Old Oak, Monkeys, and Deer
古柏猴鹿之図
by Mori Kansai
- Date:
- 1880
- Medium:
- Hanging scroll; ink and color on silk
Description
Old Oak, Monkeys, and Deer (古柏猴鹿之図, Kohaku kōrokuzu) is a hanging-scroll painting by Mori Kansai dated to 1880, executed in ink and color on silk and now held in the Museum of the Imperial Collections (Sannomaru Shōzōkan) in Tokyo, the institutional successor to the holdings of the Imperial Household Agency.
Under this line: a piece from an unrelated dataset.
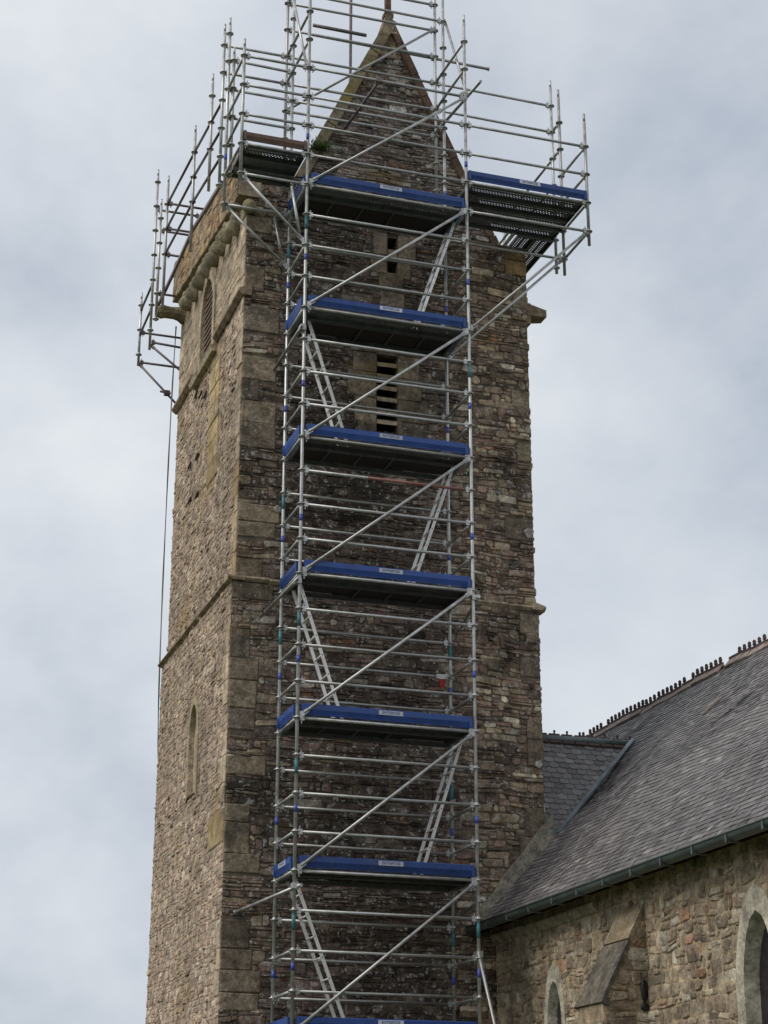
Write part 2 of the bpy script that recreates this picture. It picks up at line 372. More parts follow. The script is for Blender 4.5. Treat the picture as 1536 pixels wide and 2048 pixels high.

The composition combines three of the painter's central subject specialties: the aged oak as a symbol of longevity, the monkey as the signature animal of the Mori-Kishi school descending from Mori Sosen, and the deer as the canonical animal of autumn poetic imagery. The grouping — monkeys clambering on or near the oak's twisted branches, deer at rest below — invokes the Buddhist symbolism of the saru, shika, and matsu (or in this case oak) combination that signified peaceful coexistence in the natural world. The painting's presence in the Imperial Collections marks Kansai's standing in the Meiji painting establishment, in which the imperial household acquired representative work by leading Kyoto and Tokyo painters as part of the broader effort to assert the dignity of Japanese painting alongside its growing engagement with the West.